Come già affermato da questa Corte (tra le altre, cfr: Sez. 1, n. 16054 del 10/03/2023, Moccia, Rv. 284545 – 01), il novello art. 442, comma 2 bis, cit. non si applica retroattivamente ai procedimenti penali pendenti in fase di impugnazione né a quelli definiti con sentenza divenuta irrevocabile prima dell’entrata in vigore del D.Igs. n. 150 del 2022, essendo soggetto al principio tempus regit actum. Ciò non viola il principio di retroattività della lex mitíor, che riguarda le sole disposizioni che definiscono i reati e le pene, che li sanzionano (mentre l’art. 442, comma 2-bis cod. proc. pen. ha natura mista, cioè processuale e sostanziale), né quelli di eguaglianza e di responsabilità penale, in quanto il trattamento sanzionatorio difforme tra chi nel corso del primo grado ha optato per il rito dibattimentale e colui che, invece, ha chiesto il giudizio abbreviato e poi non ha presentato impugnazione avverso la relativa condanna non può essere percepito come ingiusto, in quanto conseguenza di diverse scelte processuali.
Il legame esistente tra la mancata proposizione dell’impugnazione e l’irrevocabilità della sentenza di primo grado, elementi che rendono applicabile l’ulteriore sconto di pena disposto dal giudice dell’esecuzione, rende evidente che, nel caso in esame, non può porsi alcuna questione di restituzione nel termine, posto che l’atto che impedisce l’accesso alla riduzione di pena è già stato compiuto e ha introdotto la fase processuale dell’impugnazione; fase che la norma premiale vuole evitare.
3.1. Quanto alla rinuncia ai motivi, pure prospettata dalla difesa, è sufficiente rilevare che l’atto abdicativo, mai presentato, non potrebbe comunque porre nel nulla il giudizio di appello che si è già svolto (Corte Cost. sentenza n. 155 del 1990; Sez.
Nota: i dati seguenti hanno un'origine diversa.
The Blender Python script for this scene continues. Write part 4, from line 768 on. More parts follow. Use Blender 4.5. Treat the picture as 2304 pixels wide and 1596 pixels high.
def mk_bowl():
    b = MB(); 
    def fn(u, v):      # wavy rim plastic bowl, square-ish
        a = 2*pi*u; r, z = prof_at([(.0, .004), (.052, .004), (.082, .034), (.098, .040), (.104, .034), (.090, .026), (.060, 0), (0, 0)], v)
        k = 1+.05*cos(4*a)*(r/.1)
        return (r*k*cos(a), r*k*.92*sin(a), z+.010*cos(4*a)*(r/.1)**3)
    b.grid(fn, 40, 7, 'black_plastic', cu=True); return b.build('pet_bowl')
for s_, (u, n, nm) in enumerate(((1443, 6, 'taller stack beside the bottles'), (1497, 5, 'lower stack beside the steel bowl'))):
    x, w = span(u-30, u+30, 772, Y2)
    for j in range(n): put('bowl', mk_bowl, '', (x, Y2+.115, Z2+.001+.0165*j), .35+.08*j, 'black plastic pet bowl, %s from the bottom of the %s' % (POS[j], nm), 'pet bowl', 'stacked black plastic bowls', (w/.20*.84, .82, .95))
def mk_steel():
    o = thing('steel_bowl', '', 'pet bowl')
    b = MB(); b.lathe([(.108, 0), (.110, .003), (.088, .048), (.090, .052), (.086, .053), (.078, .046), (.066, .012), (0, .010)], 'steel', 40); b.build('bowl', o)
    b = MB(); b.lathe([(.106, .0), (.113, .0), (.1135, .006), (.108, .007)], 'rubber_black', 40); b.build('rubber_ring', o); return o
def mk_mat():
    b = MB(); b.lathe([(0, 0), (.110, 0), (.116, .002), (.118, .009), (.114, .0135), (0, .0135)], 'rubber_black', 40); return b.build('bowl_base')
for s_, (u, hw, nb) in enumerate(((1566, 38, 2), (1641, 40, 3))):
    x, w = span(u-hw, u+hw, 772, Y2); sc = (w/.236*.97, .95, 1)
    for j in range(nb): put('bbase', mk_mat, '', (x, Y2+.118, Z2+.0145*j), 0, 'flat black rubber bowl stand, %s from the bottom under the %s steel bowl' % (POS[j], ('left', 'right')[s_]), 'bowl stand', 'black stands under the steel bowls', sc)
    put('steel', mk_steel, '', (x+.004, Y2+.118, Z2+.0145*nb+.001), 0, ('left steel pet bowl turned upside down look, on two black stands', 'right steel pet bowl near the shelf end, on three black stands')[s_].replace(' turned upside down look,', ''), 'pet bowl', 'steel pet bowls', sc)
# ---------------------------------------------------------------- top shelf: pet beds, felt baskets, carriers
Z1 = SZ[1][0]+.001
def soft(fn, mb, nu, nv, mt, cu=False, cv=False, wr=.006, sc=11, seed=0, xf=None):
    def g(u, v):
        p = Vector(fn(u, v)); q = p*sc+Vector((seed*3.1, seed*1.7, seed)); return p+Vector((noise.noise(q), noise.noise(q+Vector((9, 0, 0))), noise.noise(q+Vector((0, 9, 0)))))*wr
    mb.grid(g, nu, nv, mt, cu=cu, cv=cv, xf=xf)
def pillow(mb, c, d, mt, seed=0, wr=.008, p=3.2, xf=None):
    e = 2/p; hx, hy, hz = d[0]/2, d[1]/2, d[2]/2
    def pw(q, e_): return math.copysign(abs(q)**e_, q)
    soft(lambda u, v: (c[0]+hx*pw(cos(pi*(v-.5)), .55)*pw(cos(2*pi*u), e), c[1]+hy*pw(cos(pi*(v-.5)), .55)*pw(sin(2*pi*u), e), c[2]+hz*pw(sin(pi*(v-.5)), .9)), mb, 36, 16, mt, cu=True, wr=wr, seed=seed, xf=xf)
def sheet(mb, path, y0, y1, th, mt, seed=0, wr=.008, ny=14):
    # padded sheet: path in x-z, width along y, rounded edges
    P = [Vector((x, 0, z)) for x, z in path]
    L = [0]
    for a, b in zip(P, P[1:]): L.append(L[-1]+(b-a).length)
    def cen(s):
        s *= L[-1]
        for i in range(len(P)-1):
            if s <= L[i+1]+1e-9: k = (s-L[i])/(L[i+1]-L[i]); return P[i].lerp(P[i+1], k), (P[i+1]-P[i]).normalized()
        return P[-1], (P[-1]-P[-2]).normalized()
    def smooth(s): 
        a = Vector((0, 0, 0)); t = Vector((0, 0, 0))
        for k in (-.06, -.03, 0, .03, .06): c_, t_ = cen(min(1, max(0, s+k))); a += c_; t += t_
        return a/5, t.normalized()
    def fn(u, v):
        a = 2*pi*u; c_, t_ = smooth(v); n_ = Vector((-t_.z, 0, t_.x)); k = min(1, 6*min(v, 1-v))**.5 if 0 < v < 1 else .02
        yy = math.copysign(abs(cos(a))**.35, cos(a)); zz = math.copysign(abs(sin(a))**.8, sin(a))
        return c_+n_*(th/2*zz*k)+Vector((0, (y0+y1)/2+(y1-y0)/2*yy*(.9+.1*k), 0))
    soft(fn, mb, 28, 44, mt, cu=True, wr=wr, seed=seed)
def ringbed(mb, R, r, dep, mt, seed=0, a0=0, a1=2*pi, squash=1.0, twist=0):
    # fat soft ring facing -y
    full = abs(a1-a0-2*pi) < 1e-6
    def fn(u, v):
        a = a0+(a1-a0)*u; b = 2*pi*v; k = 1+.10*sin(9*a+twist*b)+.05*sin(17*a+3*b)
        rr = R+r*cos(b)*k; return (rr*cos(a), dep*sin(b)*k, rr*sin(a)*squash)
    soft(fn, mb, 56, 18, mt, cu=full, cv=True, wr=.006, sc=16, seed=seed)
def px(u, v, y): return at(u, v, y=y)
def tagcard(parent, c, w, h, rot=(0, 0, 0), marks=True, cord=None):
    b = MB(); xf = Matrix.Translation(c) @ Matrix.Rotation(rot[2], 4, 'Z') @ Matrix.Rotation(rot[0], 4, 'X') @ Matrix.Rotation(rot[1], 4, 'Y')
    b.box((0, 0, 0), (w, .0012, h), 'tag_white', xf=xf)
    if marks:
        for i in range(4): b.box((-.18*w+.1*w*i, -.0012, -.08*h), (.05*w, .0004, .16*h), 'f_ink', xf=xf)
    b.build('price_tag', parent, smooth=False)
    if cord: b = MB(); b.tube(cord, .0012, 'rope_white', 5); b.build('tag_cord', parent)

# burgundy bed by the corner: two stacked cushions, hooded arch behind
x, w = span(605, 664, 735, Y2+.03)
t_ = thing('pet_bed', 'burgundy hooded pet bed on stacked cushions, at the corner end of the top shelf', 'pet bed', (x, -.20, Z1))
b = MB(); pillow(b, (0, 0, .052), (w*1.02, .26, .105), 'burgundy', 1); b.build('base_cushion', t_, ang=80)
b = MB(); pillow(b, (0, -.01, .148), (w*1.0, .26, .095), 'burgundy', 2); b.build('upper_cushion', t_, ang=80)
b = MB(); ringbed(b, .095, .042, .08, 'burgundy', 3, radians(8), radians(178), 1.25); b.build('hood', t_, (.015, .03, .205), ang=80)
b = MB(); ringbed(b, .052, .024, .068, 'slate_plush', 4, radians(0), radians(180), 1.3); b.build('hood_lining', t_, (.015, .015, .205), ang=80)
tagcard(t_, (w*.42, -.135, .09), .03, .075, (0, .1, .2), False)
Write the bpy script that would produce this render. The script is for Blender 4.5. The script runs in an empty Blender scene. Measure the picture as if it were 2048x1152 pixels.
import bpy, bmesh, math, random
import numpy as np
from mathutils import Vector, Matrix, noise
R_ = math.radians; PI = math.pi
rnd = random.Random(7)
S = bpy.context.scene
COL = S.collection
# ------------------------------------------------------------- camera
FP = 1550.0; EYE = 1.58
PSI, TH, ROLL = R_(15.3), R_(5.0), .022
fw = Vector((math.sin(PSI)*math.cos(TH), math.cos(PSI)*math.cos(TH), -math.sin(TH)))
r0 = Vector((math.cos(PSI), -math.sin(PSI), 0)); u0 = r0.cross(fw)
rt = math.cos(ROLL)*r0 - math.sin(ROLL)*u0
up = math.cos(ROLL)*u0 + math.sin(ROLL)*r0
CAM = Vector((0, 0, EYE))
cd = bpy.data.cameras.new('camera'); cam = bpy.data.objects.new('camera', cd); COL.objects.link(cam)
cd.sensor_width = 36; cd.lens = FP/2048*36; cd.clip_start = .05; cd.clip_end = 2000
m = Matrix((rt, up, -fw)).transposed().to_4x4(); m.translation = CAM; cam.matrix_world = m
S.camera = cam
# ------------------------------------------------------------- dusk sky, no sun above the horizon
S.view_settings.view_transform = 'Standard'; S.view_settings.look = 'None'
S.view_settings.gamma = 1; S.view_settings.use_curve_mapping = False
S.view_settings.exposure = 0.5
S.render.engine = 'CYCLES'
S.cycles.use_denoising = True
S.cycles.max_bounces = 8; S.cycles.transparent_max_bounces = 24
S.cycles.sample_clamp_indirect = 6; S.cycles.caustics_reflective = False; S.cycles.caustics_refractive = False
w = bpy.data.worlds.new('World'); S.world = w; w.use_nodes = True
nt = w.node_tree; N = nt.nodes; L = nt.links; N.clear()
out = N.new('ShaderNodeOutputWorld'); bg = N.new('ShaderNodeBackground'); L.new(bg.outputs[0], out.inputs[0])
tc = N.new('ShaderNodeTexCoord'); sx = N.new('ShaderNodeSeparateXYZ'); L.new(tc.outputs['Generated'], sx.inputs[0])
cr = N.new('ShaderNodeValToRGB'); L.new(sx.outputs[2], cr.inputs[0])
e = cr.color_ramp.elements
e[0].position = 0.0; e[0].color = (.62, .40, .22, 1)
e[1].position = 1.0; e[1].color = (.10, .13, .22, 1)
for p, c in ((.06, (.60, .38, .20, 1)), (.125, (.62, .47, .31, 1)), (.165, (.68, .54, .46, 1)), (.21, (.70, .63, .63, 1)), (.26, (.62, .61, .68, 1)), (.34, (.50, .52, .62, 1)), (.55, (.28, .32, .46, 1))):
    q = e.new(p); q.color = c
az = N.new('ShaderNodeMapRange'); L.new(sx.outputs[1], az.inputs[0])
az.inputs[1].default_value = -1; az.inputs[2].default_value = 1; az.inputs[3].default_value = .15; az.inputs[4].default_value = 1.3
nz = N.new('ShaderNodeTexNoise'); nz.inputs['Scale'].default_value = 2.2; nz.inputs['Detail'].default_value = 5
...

U, n. 16101 del 27/03/2002, D., Rv. 221278).
Del resto, non è concepibile una richiesta di restituzione nel termine non già collegata alla necessità di compiere un atto del processo ma finalizzata, invece, a revocare un atto processuale che si è tempestivamente proposto e che, oggi, si vorrebbe porre nel nulla.
3.2. Alla luce di quanto precede deve affermarsi che è corretta la decisione della Corte di appello di rigettare la richiesta del ricorrente, tesa ad ottenere la restituzione nel termine per proporre giudizio abbreviato, al fine di usufruire della riduzione della pena ai sensi dell’art. 442, comma 2-bis, cod. proc. pen..
In definitiva, precisato, inoltre, che le argomentazioni esposte al § 2 rendono evidente che non può accogliersi la sollecitazione del ricorrente a sollevare questione di illegittimità costituzionale, deve affermarsi che il ricorso è inammissibile e ciò comporta, ai sensi dell’art. 616 cod. proc. pen., la condanna del ricorrente al pagamento delle spese processuali nonché – non sussistendo ragioni di esonero – della sanzione pecuniaria, equitativamente determinata in euro 3.000,00, in favore della RAGIONE_SOCIALE delle ammende.
P.Q.M.
Dichiara inammissibile il ricorso e condanna il ricorrente al pagamento delle spese processuali e della somma di euro 3.000,00 in favore della RAGIONE_SOCIALE delle ammende.